University urges discussion, dialogue in resolving free-speech issues

An advertisement published recently in the Brown Daily Herald led to conflict and has sparked debate about freedom of speech on college campuses. The University plans to facilitate discussion of these issues and urges student groups on all sides to use dialogue and debate in resolving their disagreements.

PROVIDENCE, R.I. — A paid advertisement titled “Ten Reasons Why Reparations for Slavery is a Bad Idea – and Racist Too” appeared in Tuesday’s edition of the Brown Daily Herald. That ad and the alleged removal Friday of an entire press run from the Herald’s campus newspaper racks by student groups opposed to the ad have sparked debate about freedom of speech on college campuses. Interim President Sheila E. Blumstein has authorized the following statement on behalf of the University:

Intellectual and academic freedom is the cornerstone of any institution of higher learning and is one of our community’s defining values.

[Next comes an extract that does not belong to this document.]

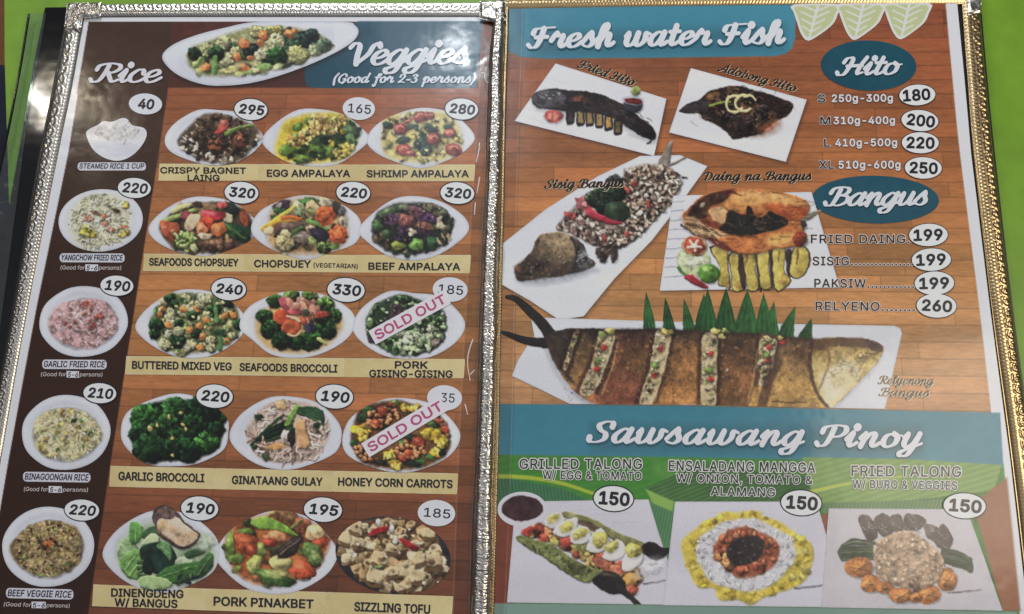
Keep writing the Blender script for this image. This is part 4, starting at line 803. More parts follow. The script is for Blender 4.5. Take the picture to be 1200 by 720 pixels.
def art_dineng(cv):
    p = Pen(cv, 110, 585, 4.138); p.shape([(112, 240), (150, 180), (300, 110), (520, 170), (585, 250), (560, 340), (470, 410), (300, 425), (180, 385), (130, 320)], [(110, 134, 96), (160, 176, 146), (184, 194, 170)], 2, 0, 0, soft=10)
    def leaf(pts, c, rib=None, w=3): p.shape(pts, [np.array(c) * .62, c, np.minimum(np.array(c) * 1.25, 215)], 2.4, .35, .4, gy=-.35, amp=.15); [p.s(q, w, w * .6, np.minimum(np.array(c) * 1.4 + 15, 220), op=.8) for q in (rib or [])]
    leaf([(115, 260), (130, 210), (165, 190), (200, 220), (225, 280), (200, 320), (150, 300), (120, 290)], (150, 184, 122), [[(130, 220), (170, 260), (210, 300)]]); leaf([(175, 215), (170, 150), (190, 108), (235, 130), (232, 180), (205, 215)], (92, 142, 70), [[(200, 205), (205, 150)]])
    leaf([(225, 170), (290, 130), (320, 170), (270, 200)], (60, 92, 56)); leaf([(230, 215), (280, 165), (315, 180), (315, 210), (270, 230)], (170, 192, 142)); leaf([(220, 240), (300, 210), (360, 220), (400, 280), (380, 350), (300, 360), (240, 310)], (34, 54, 46)); leaf([(305, 225), (350, 205), (380, 250), (370, 300), (335, 260)], (96, 136, 84), [[(325, 230), (362, 262)]]); leaf([(120, 300), (170, 255), (220, 250), (232, 320), (225, 380), (180, 385), (140, 350)], (112, 156, 82), [[(150, 340), (215, 262)], [(175, 372), (222, 300)]])
    for k in range(7): y = 300 + k * 11; p.s([(212, y), (262 + 8 * p.R.randn(), y - 6 + 8 * p.R.randn())], 5, 4, ((84, 120, 70), (40, 60, 44), (130, 160, 100))[k % 3])
    leaf([(250, 260), (290, 330), (270, 370), (235, 340)], (30, 48, 40)); leaf([(395, 300), (440, 280), (480, 300), (450, 335), (400, 330)], (190, 202, 168)); leaf([(290, 390), (360, 330), (450, 310), (540, 300), (560, 330), (480, 390), (380, 412)], (74, 120, 58), [[(310, 385), (420, 345), (540, 312)]]); leaf([(500, 320), (560, 260), (580, 290), (560, 350), (500, 385)], (72, 110, 62), [[(505, 370), (565, 280)]]); leaf([(440, 260), (510, 240), (540, 260), (460, 285)], (60, 88, 54))
    leaf([(215, 395), (260, 372), (340, 385), (380, 415), (330, 440), (240, 435)], (164, 190, 128)); p.fill([(400, 380), (520, 360), (480, 410), (420, 415)], 10, [(30, 36, 40), (60, 84, 56)], 12, 24, .5); p.b(535, 205, 46, 44, .4, (176, 186, 166), sh=0, soft=8, shade=.1)
    F = [(284, 90), (296, 48), (345, 28), (400, 60), (440, 112), (516, 178), (438, 244), (355, 208), (305, 155)]; p.shape(F, [(60, 42, 42), (104, 80, 72)], 5, .2, .6, al=True); p.shape([(305, 120), (330, 82), (400, 85), (440, 125), (508, 178), (436, 234), (370, 200), (320, 155)], [(150, 108, 76), (204, 180, 146), (216, 204, 184), (206, 190, 170)], 4, .15, 0); p.shape([(298, 70), (345, 36), (392, 62), (380, 100), (330, 95), (300, 110)], [(56, 40, 44), (130, 104, 94), (40, 30, 34), (180, 160, 146)], 9, .2, 0); p.b(385, 150, 40, 16, .6, (190, 150, 110), sh=0, soft=5, op=.7); p.b(430, 200, 26, 12, .5, (176, 140, 110), sh=0, soft=4, op=.6); p.b(330, 130, 20, 30, .6, (206, 170, 124), sh=0, soft=4)
def art_pinak(cv):
    p = Pen(cv, 110, 585, 4.138); O = [(640, 190), (720, 112), (900, 72), (1060, 122), (1142, 200), (1112, 290), (1050, 362), (880, 422), (730, 390), (655, 300)]
    p.shape(O, [(140, 66, 34), (170, 92, 48), (190, 120, 66)], 2, 0, 0, soft=6); p.fill(O, 40, [(160, 84, 46), (110, 70, 40), (110, 120, 56), (190, 130, 76), (84, 56, 40)], 20, 38, .55)
    B = lambda x, y, rx, ry, a, c, h=1.35: (p.b(x, y, rx, ry, a, c, shade=.45), p.b(x - rx * .2, y - ry * .35, rx * .5, ry * .3, a, np.minimum(np.array(c) * h + 10, 230), sh=0, soft=3, op=.75))
    B(745, 112, 26, 20, .3, (50, 66, 36)); B(950, 95, 72, 38, .5, (104, 72, 46)); B(1010, 130, 44, 40, .6, (150, 84, 56)); p.s([(960, 140), (1010, 105)], 6, 4, (110, 130, 60)); B(660, 235, 24, 72, .05, (118, 140, 62)); B(690, 290, 40, 24, .2, (104, 126, 56)); B(740, 160, 36, 20, 0, (96, 120, 54)); B(745, 215, 62, 50, .2, (174, 80, 46)); B(770, 250, 40, 24, .6, (150, 66, 40)); B(885, 182, 56, 30, .2, (196, 128, 84)); B(850, 210, 40, 22, .3, (160, 60, 44)); B(1080, 172, 50, 50, .3, (196, 166, 120)); B(1095, 212, 54, 22, -.4, (168, 70, 44)); B(812, 248, 22, 42, .1, (120, 130, 66)); B(778, 318, 34, 48, .3, (150, 160, 80)); p.b(780, 320, 14, 26, .3, (196, 186, 120), sh=0, soft=3)
    B(880, 260, 30, 26, .2, (60, 56, 40)); B(905, 320, 46, 56, -.3, (178, 164, 106)); B(950, 235, 84, 32, -.62, (56, 46, 42), 1.6); p.s([(905, 265), (960, 225), (1000, 195)], 4, 2, (130, 110, 92)); B(1060, 265, 44, 58, -.7, (92, 118, 58)); p.b(1080, 280, 22, 34, -.7, (140, 156, 90), sh=0, soft=3); B(1010, 345, 58, 46, .1, (204, 84, 50)); B(880, 385, 96, 36, .22, (66, 96, 44)); p.b(862, 366, 60, 16, .25, (150, 166, 90), sh=0, soft=3); p.b(905, 360, 40, 14, .2, (176, 170, 104), sh=0, soft=3)
    p.shape([(762, 118), (775, 96), (830, 84), (900, 110), (985, 170), (975, 178), (880, 150), (800, 145)], [(104, 144, 48), (140, 178, 70), (166, 196, 104)], 3, .35, gy=-.5); p.s([(850, 80), (872, 62), (882, 36)], 9, 7, (186, 150, 84))
def art_tofu(cv):
    p = Pen(cv, 380, 590, 6.26); O = [(105, 310), (150, 210), (230, 150), (400, 112), (560, 104), (790, 180), (850, 320), (888, 470), (830, 610), (620, 645), (400, 615), (240, 520), (150, 400)]
    p.shape(O, [(70, 48, 34), (110, 80, 54), (90, 64, 44)], 4, 0, .2, soft=4)
    for i, (x, y) in enumerate(p.inside(O, 120)): r = 22 + 15 * (y - 100) / 500 + 8 * p.R.rand(); p.cube(x, y, r, p.R.randn() * .5, ((206, 184, 144), (196, 168, 120), (214, 200, 166), (180, 146, 98))[p.R.randint(4)], ((130, 94, 60), (156, 118, 76), (110, 78, 50))[p.R.randint(3)])
    for x, y, r in ((255, 290, 44), (150, 250, 44), (410, 400, 52), (500, 335, 40), (375, 545, 56), (585, 500, 62), (610, 590, 50), (800, 420, 60), (690, 540, 52), (700, 400, 46), (760, 215, 46), (490, 500, 40), (225, 180, 40)): p.cube(x, y, r, p.R.randn() * .35, (210, 188, 146), (140, 104, 66))
    p.fill(O, 40, [(214, 204, 180), (120, 90, 60), (90, 64, 44), (196, 170, 130)], 8, 18); p.b(400, 465, 30, 14, -.2, (130, 150, 80)); p.b(790, 635, 50, 16, 0, (84, 104, 54))
    p.shape([(330, 215), (380, 185), (460, 165), (470, 190), (400, 225), (350, 240)], [(150, 28, 34), (196, 50, 50)], 4, .35); p.shape([(552, 262), (580, 258), (660, 300), (690, 322), (650, 345), (580, 305)], [(150, 28, 34), (192, 48, 50)], 4, .35); p.b(400, 140, 20, 26, 0, (216, 210, 206)); p.b(495, 190, 20, 32, 0, (214, 208, 200)); p.b(525, 270, 22, 34, 0, (214, 206, 196))
def art_boat(cv):
    p = Pen(cv, 185, 20, 5.0); O = [(170, 250), (200, 180), (330, 130), (500, 70), (700, 55), (900, 85), (1030, 165), (960, 215), (820, 260), (650, 310), (480, 340), (280, 345), (200, 300)]
    cv.blob(300, 62, 80, 20, -.2, (188, 190, 198), .1, .1, 14, .02, 0, .5); p.shape(O, [(120, 124, 80), (176, 172, 124)], 3, 0, .15, soft=5); p.fill(O, 50, [(196, 188, 136), (90, 118, 66), (170, 170, 110), (60, 84, 56)], 18, 32, .6)
    for x, y, r, c in ((580, 85, 42, (190, 184, 126)), (655, 88, 36, (176, 178, 110)), (700, 80, 30, (150, 140, 80)), (375, 155, 46, (186, 186, 136)), (290, 195, 42, (170, 176, 120)), (690, 150, 58, (196, 196, 148)), (870, 140, 70, (56, 84, 72)), (900, 100, 36, (50, 74, 70)), (790, 165, 44, (70, 104, 76)), (920, 195, 40, (176, 184, 140)), (970, 165, 44, (104, 130, 96)), (540, 190, 46, (50, 64, 62)), (820, 222, 62, (190, 190, 122)), (690, 235, 66, (50, 92, 46)), (400, 250, 44, (204, 198, 150)), (212, 215, 38, (40, 66, 40)), (345, 215, 44, (44, 76, 46)), (600, 220, 36, (206, 204, 160)), (450, 200, 30, (196, 186, 130))): p.head(x, y, r, c, False)
    for x, y, r in ((280, 295, 28), (505, 158, 34), (620, 110, 34), (505, 300, 32), (770, 100, 30), (462, 235, 28), (600, 150, 22), (540, 240, 18), (800, 82, 18)): p.b(x, y, r, r * .85, p.R.rand(), (204, 116, 64), irr=.15); p.b(x - 5, y - 7, r * .45, r * .3, 0, (222, 160, 110), sh=0, soft=2)
    p.s([(335, 240), (332, 325)], 16, 15, (110, 148, 80)); p.s([(250, 240), (215, 290)], 10, 9, (140, 166, 90)); p.b(620, 292, 52, 20, -.3, (130, 164, 90)); p.b(430, 305, 62, 20, -.2, (206, 196, 130)); p.b(540, 325, 60, 12, -.05, (150, 170, 100)); p.b(575, 315, 20, 12, 0, (220, 210, 160)); p.b(700, 290, 40, 14, -.4, (190, 196, 140)); p.s([(970, 150), (1034, 168)], 7, 3, (60, 74, 66)); p.b(760, 285, 36, 10, -.4, (44, 54, 40))
def art_yang(cv):
    p = Pen(cv, 40, 210, 7.2); O = [(290, 400), (320, 260), (420, 160), (560, 120), (760, 170), (810, 280), (800, 460), (700, 540), (480, 590), (350, 530)]
    p.shape(O, [(190, 186, 150), (206, 204, 180), (212, 210, 196)], 3, 0, 0, soft=8); p.fill(O, 210, [(214, 212, 196), (200, 196, 164), (206, 200, 150), (186, 180, 140)], 9, 22, .3, 's', 5)
    p.fill([(380, 420), (460, 390), (540, 480), (440, 510)], 24, [(204, 190, 80), (190, 176, 60), (212, 202, 120)], 14, 28); p.fill([(700, 460), (790, 420), (790, 480), (720, 500)], 12, [(206, 170, 90), (196, 180, 70)], 12, 24); p.fill([(720, 200), (800, 190), (780, 250)], 8, [(206, 186, 90)], 12, 22)
    for x, y, rx, ry in ((460, 330, 46, 26), (590, 320, 34, 24), (520, 290, 30, 16), (650, 430, 34, 22), (600, 380, 26, 18), (760, 405, 26, 20)): p.b(x, y, rx, ry, .3, (190, 112, 84)); p.b(x, y - 6, rx * .4, ry * .4, 0, (212, 150, 120), sh=0)
    p.b(695, 268, 40, 16, .3, (56, 42, 36)); p.b(630, 228, 22, 14, .6, (110, 100, 92)); p.b(590, 130, 14, 9, 0, (90, 100, 80)); p.b(510, 142, 26, 8, -.3, (150, 160, 120)); p.fill(O, 26, [(110, 96, 80), (150, 140, 90), (80, 76, 56)], 4, 9); p.fill(O, 60, [(216, 214, 202), (206, 200, 180)], 8, 20, .3, 's', 5)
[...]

The University recognizes the power of unpopular ideas to cause distress, anger and resentment. The most effective response to ideas, however – even to ideas that may be deeply offensive – is not to silence them or intimidate those who espouse or publish them, but rather to develop effective opposing arguments through wider civil discourse.

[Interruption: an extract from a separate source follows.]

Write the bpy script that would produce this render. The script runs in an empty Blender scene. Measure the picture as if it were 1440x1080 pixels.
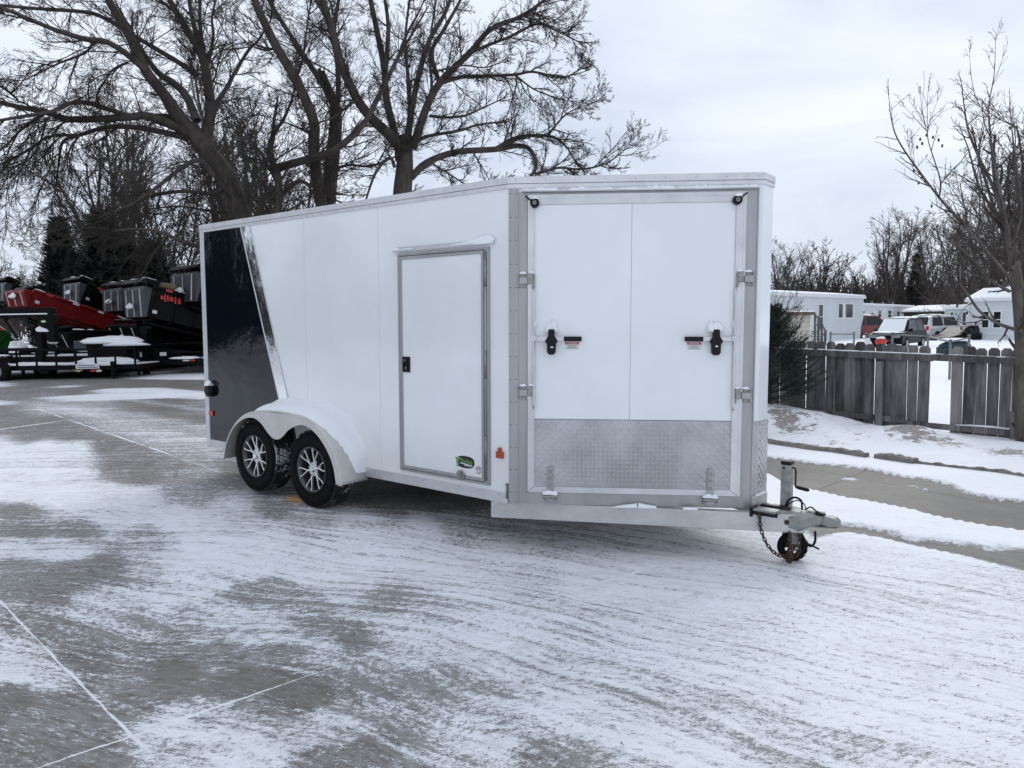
import bpy, bmesh, math, random
import numpy as np
from mathutils import Vector, Matrix, Euler
sc = bpy.context.scene
COL = sc.collection
rad = math.radians
# ------------------------------------------------------------------ camera
F, PIT, ROL, HC = 1057.0, rad(4.608), rad(-0.929), 1.604
r_ = Vector((1, 0, 0)); u_ = Vector((0, math.sin(PIT), math.cos(PIT))); f_ = Vector((0, math.cos(PIT), -math.sin(PIT)))
cam = bpy.data.cameras.new('camera'); co = bpy.data.objects.new('camera', cam); COL.objects.link(co)
cx_ = r_*math.cos(ROL)+u_*math.sin(ROL); cy_ = -r_*math.sin(ROL)+u_*math.cos(ROL); cz_ = -f_
m = Matrix.Identity(4)
for i in range(3):
    m[i][0] = cx_[i]; m[i][1] = cy_[i]; m[i][2] = cz_[i]
m[2][3] = HC
co.matrix_world = m
cam.sensor_width = 36; cam.lens = F/1440*36; cam.clip_start = 0.05; cam.clip_end = 2000
sc.camera = co
BACK = Vector((-math.sin(rad(51.137)), math.cos(rad(51.137)), 0))
C0 = Vector((-.034, 5.105, 0))
def ray(px, py):
    a, b = px-720, py-540
    return cx_*(a/F) - cy_*(b/F) + f_
def D(px, py, y):
    d = ray(px, py); return Vector((0, 0, HC)) + d*(y/d.y)
def PZ(px, py, z):
    d = ray(px, py); return Vector((0, 0, HC)) + d*((z-HC)/d.z)
def sstep(a, b, x):
    t = np.clip((x-a)/(b-a), 0, 1); return t*t*(3-2*t)
def base_h(x, y):      # the lot rises gently towards the rear of the trailer
    s = (np.asarray(x)-C0.x)*BACK.x + (np.asarray(y)-C0.y)*BACK.y
    return 0.10*sstep(-0.6, 2.2, s)
def G(px, py):
    z = 0.0
    for k in range(6):
        p = PZ(px, py, z); z = float(base_h(p.x, p.y))
    return PZ(px, py, z)
# ------------------------------------------------------------------ materials
def mat(name, col, rough=.5, metal=0., bump=0., bscale=30., var=0., vscale=4., spec=.5, coat=0., stretch=None, col2=None, emis=None, trans=0):
    M = bpy.data.materials.new(name); M.use_nodes = True
    nt = M.node_tree; N = nt.nodes; L = nt.links
    b = N['Principled BSDF']
    b.inputs['Base Color'].default_value = (*col, 1); b.inputs['Roughness'].default_value = rough
    b.inputs['Metallic'].default_value = metal; b.inputs['Specular IOR Level'].default_value = spec
    b.inputs['Coat Weight'].default_value = coat; b.inputs['Coat Roughness'].default_value = .04
    tc = N.new('ShaderNodeTexCoord'); mp = N.new('ShaderNodeMapping'); L.new(tc.outputs['Object'], mp.inputs['Vector'])
    if stretch: mp.inputs['Scale'].default_value = stretch
    if var > 0 or col2:
        n = N.new('ShaderNodeTexNoise'); n.inputs['Scale'].default_value = vscale; n.inputs['Detail'].default_value = 6
        n.inputs['Roughness'].default_value = .65
        L.new(mp.outputs[0], n.inputs['Vector'])
        rp = N.new('ShaderNodeValToRGB'); L.new(n.outputs['Fac'], rp.inputs['Fac'])
        c2 = col2 or tuple(c*(1-var) for c in col)
        rp.color_ramp.elements[0].position = .36; rp.color_ramp.elements[1].position = .64
        rp.color_ramp.elements[0].color = (*c2, 1); rp.color_ramp.elements[1].color = (*[min(1, c*(1+var*.4)) for c in col], 1)
        L.new(rp.outputs[0], b.inputs['Base Color'])
        mr = N.new('ShaderNodeMapRange'); L.new(n.outputs['Fac'], mr.inputs['Value'])
        mr.inputs['To Min'].default_value = min(1, rough*1.25); mr.inputs['To Max'].default_value = rough*.85
        L.new(mr.outputs[0], b.inputs['Roughness'])
    if bump > 0:
        n2 = N.new('ShaderNodeTexNoise'); n2.inputs['Scale'].default_value = bscale; n2.inputs['Detail'].default_value = 5
        L.new(mp.outputs[0], n2.inputs['Vector'])
        bp = N.new('ShaderNodeBump'); bp.inputs['Strength'].default_value = bump; bp.inputs['Distance'].default_value = .01
        L.new(n2.outputs['Fac'], bp.inputs['Height']); L.new(bp.outputs[0], b.inputs['Normal'])
    return M
M_white = mat('white_paint', (.84, .85, .86), .12, var=.04, vscale=1.2, bump=.5, bscale=1.5, coat=.6)
M_whitedoor = mat('white_door_skin', (.83, .845, .865), .14, var=.04, vscale=1.5, bump=.5, bscale=1.5, coat=.5)
def grime(M):
    nt = M.node_tree; N = nt.nodes; L = nt.links; b = N['Principled BSDF']
    src = b.inputs['Base Color'].links[0].from_socket
    tc = N.new('ShaderNodeTexCoord'); sp = N.new('ShaderNodeSeparateXYZ'); L.new(tc.outputs['Object'], sp.inputs[0])
    mr = N.new('ShaderNodeMapRange'); L.new(sp.outputs['Z'], mr.inputs['Value']); mr.inputs['From Min'].default_value = 1.0; mr.inputs['From Max'].default_value = .4; mr.inputs['To Max'].default_value = .75
    n = N.new('ShaderNodeTexNoise'); n.inputs['Scale'].default_value = 5; n.inputs['Detail'].default_value = 8; n.inputs['Roughness'].default_value = .7; L.new(tc.outputs['Object'], n.inputs['Vector'])
    m_ = N.new('ShaderNodeMath'); m_.operation = 'MULTIPLY'; L.new(mr.outputs[0], m_.inputs[0]); L.new(n.outputs['Fac'], m_.inputs[1])
    mx = N.new('ShaderNodeMix'); mx.data_type = 'RGBA'; L.new(m_.outputs[0], mx.inputs['Factor']); L.new(src, mx.inputs['A']); mx.inputs['B'].default_value = (.60, .585, .56, 1); L.new(mx.outputs['Result'], b.inputs['Base Color'])
grime(M_white); grime(M_whitedoor)
M_black = mat('black_gloss_skin', (.004, .006, .010), .07, bump=.9, bscale=1.8, spec=.4, coat=.15)
M_mirror = mat('polished_stripe', (.90, .91, .92), .09, 1., bump=.8, bscale=1.8)
M_alu = mat('brushed_aluminium', (.42, .42, .425), .42, .85, var=.14, vscale=6, bump=.08, bscale=60, stretch=(1, 1, .12))
M_alu2 = mat('bright_aluminium', (.66, .66, .67), .36, .8, var=.10, vscale=5, bump=.04, bscale=40)
M_alul = mat('aluminium_trim', (.70, .70, .71), .40, .7, var=.10, vscale=8)
M_dark = mat('dark_gap', (.03, .03, .032), .7)
M_beam = mat('dull_aluminium_beam', (.58, .575, .56), .48, .65, var=.12, vscale=9, bump=.06, bscale=90, stretch=(.3, 1, 1))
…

According to news reports, students who were angry with the Brown Daily Herald removed Friday’s entire press run from newspaper racks on campus and attempted to remove remaining copies from the Herald’s editorial offices. Such behavior is unacceptable within the Brown community; the Office of Student Life will review information concerning these incidents.

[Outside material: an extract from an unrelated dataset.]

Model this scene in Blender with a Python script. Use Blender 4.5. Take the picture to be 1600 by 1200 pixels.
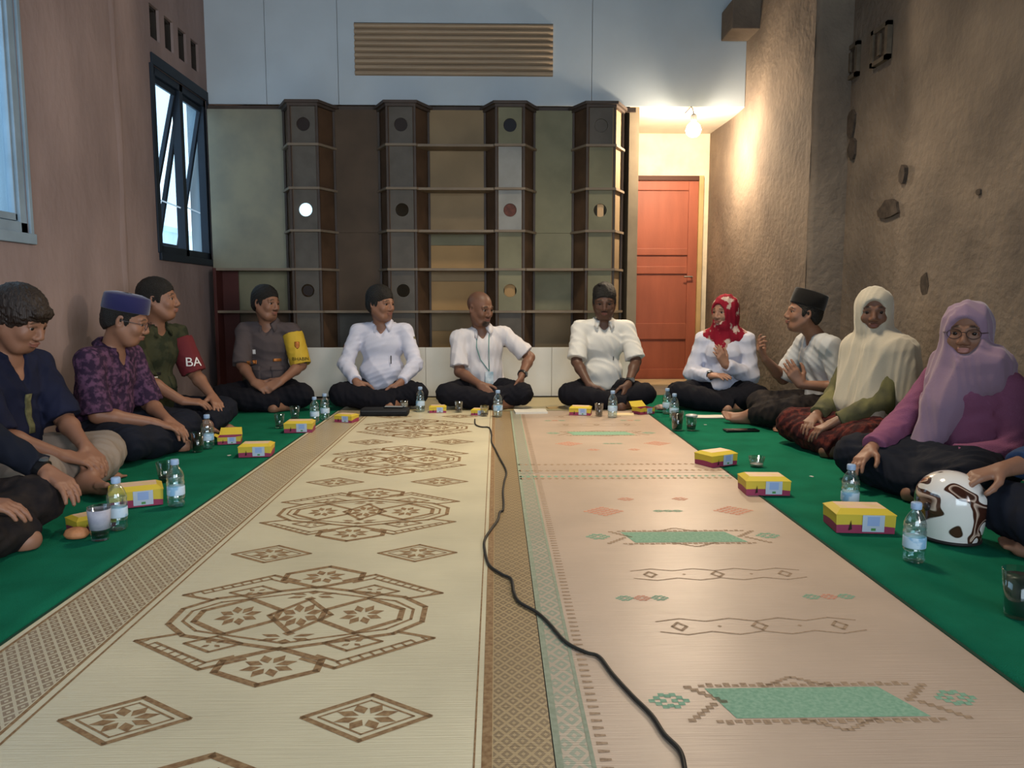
import bpy, bmesh, math, random
import numpy as np
from mathutils import Vector, Matrix, Euler

for o in list(bpy.data.objects): bpy.data.objects.remove(o, do_unlink=True)
SC = bpy.context.scene
COL = SC.collection
R = math.radians
PI = math.pi

# ------------------------------------------------------------------ camera
CAMH = 0.77
cam = bpy.data.objects.new('camera', bpy.data.cameras.new('camera'))
COL.objects.link(cam)
cam.location = (0, 0, CAMH)
cam.rotation_euler = (R(90 - 6.18), 0, R(-1.2))
cam.data.sensor_width = 36; cam.data.lens = 27.0
cam.data.clip_start = 0.02; cam.data.clip_end = 200
SC.camera = cam
CM = Euler((R(90 - 6.18), 0, R(-1.2))).to_matrix()

# ------------------------------------------------------------------ world, lights, exposure
SC.view_settings.view_transform = 'Standard'
SC.view_settings.look = 'None'
SC.view_settings.exposure = 0.0
SC.view_settings.gamma = 1.0
SC.view_settings.use_curve_mapping = False
W = bpy.data.worlds.new('world'); SC.world = W; W.use_nodes = True
bg = W.node_tree.nodes['Background']
bg.inputs[0].default_value = (0.60, 0.82, 1.0, 1); bg.inputs[1].default_value = 2.3

def area(name, loc, target, sx, sy, power, col, spread=180):
    l = bpy.data.lights.new(name, 'AREA'); l.shape = 'RECTANGLE'; l.size = sx; l.size_y = sy
    l.energy = power; l.color = col; l.spread = R(spread)
    o = bpy.data.objects.new(name, l); COL.objects.link(o); o.location = loc
    o.rotation_euler = (Vector(target) - Vector(loc)).to_track_quat('-Z', 'Y').to_euler()
    return o
# daylight through the wide doorway behind the camera
area('daylight_doorway', (0.3, -2.35, 1.45), (0.0, 3.0, 0.5), 3.4, 2.3, 92, (0.76, 0.89, 1.0))
# daylight through the side opening of the right wall, behind the camera
area('daylight_side_opening', (2.1, -0.6, 1.75), (-2.3, 3.6, 1.3), 1.0, 1.4, 30, (0.98, 0.90, 0.88), 90)
# the hall's own ceiling lamp, above the mats and out of the frame
area('hall_ceiling_lamp', (0.55, 4.1, 3.8), (0.6, 4.1, 0), 0.5, 0.5, 54, (1.0, 0.84, 0.62), 100)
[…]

The Herald is a fully independent newspaper operated by Brown students; it is neither funded nor controlled by the University. Consistent with its commitment to the free exchange of ideas, the University recognizes and supports the Herald’s right to publish any material it chooses, even if that material is objectionable to members of the campus community.

Discussion, debate and dialogue are the proper tools for resolving disagreements within an academic community. That has already begun on our campus in meetings and through electronic media. The University plans to facilitate continued discussion about these issues.